Prior to being at UT Austin, Dr. Jah was the Director of the University of Arizona’s Space Object Behavioral Sciences with applications to Space Domain Awareness, Space Protection, Space Traffic Monitoring, and Space Debris research to name a few. Preceding that, Dr. Jah was the lead for the Air Force Research Laboratory’s (AFRL) Advanced Sciences and Technology Research Institute for Astronautics (ASTRIA) and a Principal Investigator for Detect/Track/Id/Characterize Program at AFRL’s Space Vehicles Directorate.

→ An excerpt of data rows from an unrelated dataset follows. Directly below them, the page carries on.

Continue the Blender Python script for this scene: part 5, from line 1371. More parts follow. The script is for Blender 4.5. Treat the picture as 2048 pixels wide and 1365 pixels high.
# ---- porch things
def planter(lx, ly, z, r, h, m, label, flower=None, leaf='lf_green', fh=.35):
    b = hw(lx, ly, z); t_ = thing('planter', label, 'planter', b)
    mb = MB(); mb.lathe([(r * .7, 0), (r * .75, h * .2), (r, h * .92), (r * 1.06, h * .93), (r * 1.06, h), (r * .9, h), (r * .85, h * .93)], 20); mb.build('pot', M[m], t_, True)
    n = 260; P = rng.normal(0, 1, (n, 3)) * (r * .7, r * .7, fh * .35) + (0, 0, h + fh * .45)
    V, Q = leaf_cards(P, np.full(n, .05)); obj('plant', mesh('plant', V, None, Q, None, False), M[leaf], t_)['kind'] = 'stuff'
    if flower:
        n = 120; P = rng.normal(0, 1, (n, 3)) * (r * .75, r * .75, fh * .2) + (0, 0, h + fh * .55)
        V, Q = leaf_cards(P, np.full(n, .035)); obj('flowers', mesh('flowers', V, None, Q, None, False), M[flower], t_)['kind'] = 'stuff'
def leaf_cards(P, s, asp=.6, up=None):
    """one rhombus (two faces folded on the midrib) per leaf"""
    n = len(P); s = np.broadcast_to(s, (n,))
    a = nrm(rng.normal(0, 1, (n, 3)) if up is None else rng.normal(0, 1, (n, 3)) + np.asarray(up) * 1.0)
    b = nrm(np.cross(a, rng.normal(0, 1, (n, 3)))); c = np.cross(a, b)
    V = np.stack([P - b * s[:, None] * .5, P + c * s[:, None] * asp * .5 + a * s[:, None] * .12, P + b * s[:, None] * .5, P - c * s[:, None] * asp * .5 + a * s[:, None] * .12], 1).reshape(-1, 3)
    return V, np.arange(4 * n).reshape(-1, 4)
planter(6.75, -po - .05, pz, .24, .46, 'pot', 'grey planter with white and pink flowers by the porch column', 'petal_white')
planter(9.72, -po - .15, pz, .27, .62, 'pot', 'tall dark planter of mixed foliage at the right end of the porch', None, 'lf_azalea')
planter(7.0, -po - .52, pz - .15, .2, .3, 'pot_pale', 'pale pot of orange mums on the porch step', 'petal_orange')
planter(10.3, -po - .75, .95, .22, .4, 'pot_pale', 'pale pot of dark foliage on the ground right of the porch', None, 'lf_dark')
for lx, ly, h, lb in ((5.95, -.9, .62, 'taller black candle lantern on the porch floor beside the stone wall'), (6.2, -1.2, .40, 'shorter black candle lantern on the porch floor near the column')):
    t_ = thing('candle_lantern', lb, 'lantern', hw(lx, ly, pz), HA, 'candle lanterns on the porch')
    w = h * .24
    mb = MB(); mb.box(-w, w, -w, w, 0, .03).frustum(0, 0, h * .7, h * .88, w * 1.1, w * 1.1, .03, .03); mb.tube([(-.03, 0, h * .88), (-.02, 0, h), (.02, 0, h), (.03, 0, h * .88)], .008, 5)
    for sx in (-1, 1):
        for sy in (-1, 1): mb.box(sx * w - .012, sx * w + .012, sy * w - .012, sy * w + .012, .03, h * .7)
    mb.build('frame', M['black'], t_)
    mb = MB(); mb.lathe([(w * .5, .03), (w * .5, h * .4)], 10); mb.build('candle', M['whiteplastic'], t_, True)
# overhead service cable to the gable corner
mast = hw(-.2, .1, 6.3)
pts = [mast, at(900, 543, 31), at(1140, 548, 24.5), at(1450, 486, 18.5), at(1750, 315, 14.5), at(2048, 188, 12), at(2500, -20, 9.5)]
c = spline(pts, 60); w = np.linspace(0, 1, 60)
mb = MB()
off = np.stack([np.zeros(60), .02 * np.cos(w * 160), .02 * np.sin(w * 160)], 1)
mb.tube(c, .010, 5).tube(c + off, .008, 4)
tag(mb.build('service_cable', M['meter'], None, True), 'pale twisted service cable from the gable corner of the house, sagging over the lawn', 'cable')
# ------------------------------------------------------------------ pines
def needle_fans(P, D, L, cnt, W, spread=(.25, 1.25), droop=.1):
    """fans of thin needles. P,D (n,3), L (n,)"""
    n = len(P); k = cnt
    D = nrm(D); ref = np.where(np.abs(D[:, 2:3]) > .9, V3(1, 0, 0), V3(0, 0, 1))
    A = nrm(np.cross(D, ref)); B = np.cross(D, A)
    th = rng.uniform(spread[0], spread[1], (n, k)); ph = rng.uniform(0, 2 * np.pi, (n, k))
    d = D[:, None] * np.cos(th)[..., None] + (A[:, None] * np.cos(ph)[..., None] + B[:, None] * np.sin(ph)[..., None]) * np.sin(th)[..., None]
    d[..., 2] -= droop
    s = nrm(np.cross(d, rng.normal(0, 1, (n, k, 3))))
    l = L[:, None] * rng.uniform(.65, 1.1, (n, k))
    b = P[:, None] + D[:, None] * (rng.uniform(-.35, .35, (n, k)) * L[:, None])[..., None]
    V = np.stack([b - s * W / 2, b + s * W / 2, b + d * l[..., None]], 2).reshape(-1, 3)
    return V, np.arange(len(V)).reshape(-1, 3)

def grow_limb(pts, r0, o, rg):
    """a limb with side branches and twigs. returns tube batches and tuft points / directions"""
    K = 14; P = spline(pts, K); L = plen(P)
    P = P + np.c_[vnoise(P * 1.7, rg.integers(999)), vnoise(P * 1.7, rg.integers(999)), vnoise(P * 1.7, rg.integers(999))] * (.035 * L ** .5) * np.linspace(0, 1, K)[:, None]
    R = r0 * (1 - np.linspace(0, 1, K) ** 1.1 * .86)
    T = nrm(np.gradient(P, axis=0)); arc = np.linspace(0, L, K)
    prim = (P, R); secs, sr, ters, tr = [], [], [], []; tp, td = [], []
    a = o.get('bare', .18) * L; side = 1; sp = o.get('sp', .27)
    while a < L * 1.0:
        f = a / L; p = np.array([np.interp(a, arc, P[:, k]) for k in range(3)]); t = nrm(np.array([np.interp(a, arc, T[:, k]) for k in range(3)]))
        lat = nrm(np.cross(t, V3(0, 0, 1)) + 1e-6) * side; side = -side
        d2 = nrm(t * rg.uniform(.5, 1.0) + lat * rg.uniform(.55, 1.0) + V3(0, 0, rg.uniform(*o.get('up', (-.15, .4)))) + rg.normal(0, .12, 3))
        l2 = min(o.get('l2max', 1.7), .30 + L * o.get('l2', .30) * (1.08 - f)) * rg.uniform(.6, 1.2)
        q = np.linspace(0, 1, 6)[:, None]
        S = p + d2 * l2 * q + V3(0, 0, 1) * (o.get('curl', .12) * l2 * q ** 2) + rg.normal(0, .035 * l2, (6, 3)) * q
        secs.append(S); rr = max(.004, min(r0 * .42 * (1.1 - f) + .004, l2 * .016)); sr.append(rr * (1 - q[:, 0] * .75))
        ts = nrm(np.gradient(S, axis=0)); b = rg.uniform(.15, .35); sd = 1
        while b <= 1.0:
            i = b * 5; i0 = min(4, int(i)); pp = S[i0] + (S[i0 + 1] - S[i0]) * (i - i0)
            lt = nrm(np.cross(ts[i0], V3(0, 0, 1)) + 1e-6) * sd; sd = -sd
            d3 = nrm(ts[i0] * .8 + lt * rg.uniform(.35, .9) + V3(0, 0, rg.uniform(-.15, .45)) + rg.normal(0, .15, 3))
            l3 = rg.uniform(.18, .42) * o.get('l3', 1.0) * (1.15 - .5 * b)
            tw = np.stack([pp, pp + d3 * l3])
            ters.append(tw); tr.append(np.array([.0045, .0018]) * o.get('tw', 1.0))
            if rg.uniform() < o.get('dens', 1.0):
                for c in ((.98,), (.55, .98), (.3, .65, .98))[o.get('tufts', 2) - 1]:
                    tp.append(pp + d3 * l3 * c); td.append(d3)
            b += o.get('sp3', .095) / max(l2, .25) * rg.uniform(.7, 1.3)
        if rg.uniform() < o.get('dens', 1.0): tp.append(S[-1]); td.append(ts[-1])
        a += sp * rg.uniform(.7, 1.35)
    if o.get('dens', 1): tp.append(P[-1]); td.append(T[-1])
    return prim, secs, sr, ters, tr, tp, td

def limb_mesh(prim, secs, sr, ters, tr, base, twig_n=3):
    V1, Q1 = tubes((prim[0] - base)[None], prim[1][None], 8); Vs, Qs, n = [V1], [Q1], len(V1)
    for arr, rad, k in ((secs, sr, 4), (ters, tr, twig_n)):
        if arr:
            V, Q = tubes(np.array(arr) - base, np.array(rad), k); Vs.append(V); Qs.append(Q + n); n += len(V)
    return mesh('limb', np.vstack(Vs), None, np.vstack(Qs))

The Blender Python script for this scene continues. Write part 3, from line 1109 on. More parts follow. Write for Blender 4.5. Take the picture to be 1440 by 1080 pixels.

Before joining AFRL in 2007, he was a spacecraft navigator for NASA’s Jet Propulsion Laboratory (JPL) in Pasadena, CA, serving on Mars Global Surveyor, Mars Odyssey, Mars Express (joint mission with ESA), Mars Exploration Rovers, Hayabusa (joint mission with JAXA), and the Mars Reconnaissance Orbiter.
Prof Jah is a Fellow of multiple organizations: TED, American Institute of Aeronautics and Astronautics (AIAA), American Astronautical Society (AAS), International Association for the Advancement of Space Safety (IAASS), Royal Astronomical Society (RAS), and the Air Force Research Laboratory (AFRL). He has served on the US delegation to the United Nations Committee On Peaceful Uses of Outer Space (UN-COPUOS), is an elected Academician of the International Academy of Astronautics (IAA), and has testified to congress on his work as related to Space Situational Awareness and Space Traffic Management. He’s an Associate Editor of the IAA and Elsevier Acta Astronautica journal, and serves on multiple committees: IAA Space Traffic Management, IAA Space Debris, AIAA Astrodynamics, IAF Astrodynamics, and IAF Space Security.
Dr. Jah is a world-recognized subject matter expert in astrodynamics-based Space Domain Awareness sciences and technologies with 75+ publications in peer-reviewed journals, conferences, and symposia. He’s been an invited lecturer and keynote speaker at 20+ national and international space events, workshops and fora.